DIFFERENT LIKE ME

This is the blog of Comenius Project named: "Different like me".We hope this way of communication is useful and all the members of this project can get in touch easily.Good luck!

Saturday, May 20, 2006

Turkey´s Little Known Facts

Istanbul is the only city in the world located on two continents, Europe and Asia. In its thousands of years of history, it has been the capital of three great empires - Roman, Byzantine and Ottoman.

The oldest known human settlement in the world is located in Catalhöyük, Turkey, dating back to 6500 B.C. The earliest landscape painting in history was found on the wall of a Catalhöyük house, illustrating the volcanic eruption of nearby Hasandag.

Two of the Seven Wonders of the Ancient World stood in Turkey - the Temple of Artemis at Ephesus and the Mausoleum of Halicarnassus in Bodrum.

The Turks introduced coffee to Europe.

The first coins ever minted were done so at Sardis, the capital of the ancient kingdom of Lycia, at the end of the seventh century B.C.

The word "turquoise" comes from "Turk" meaning Turkish, and was derived from the beautiful colour of the Mediterranean Sea on the southern Turkish coast.

The Turks first gave the Dutch their famous tulips that started the craze for the flower in England and the Netherlands. Bulbs brought to Vienna from Istanbul in the 1500s were so intensely popular that by 1634 in Holland it was called "tulipmania". People invested money in tulips as they do in stocks today. This period of elegance and amusement in 17th century Turkey is referred to as "The Tulip Age."

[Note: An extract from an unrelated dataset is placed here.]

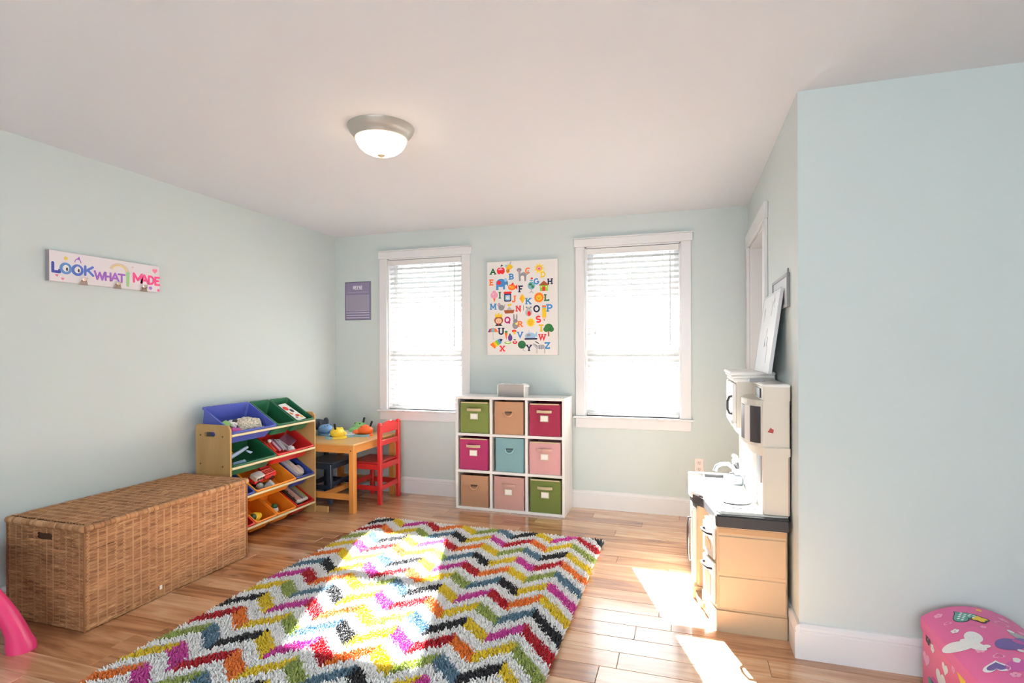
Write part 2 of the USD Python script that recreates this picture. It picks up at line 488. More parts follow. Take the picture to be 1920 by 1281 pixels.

The most valuable silk carpet in the world is in the Mevlana Museum in Konya, Turkey. Marco Polo's journeys in the thirteenth centuries took him here, and he remarked that the "best and handsomest of rugs" were to be found in Turkey.

Many important events surrounding the birth of Christianity occurred in Turkey. St John, St Paul and St Peter all lived and prayed in southern Anatolia. Tradition has it that St John bought Virgin Mary to Ephesus after the Crucifixion, where she spent her last days in a small stone house (Meryemana Evi) on what is now Bülbüldağı (Mount Koressos). It remains a popular pilgrimage site for Christians to this day.

Anatolia is the birthplace of many historic figures and legends such as the poet Homer, King Midas, Herodotus (the father of history) and St Paul the Apostle.

The first man ever to fly was Turkish. Using two wings, Hezarfen Ahmet Celebi flew from the Galata Tower over the Bosphorus to land in Usküdar in the 17th century.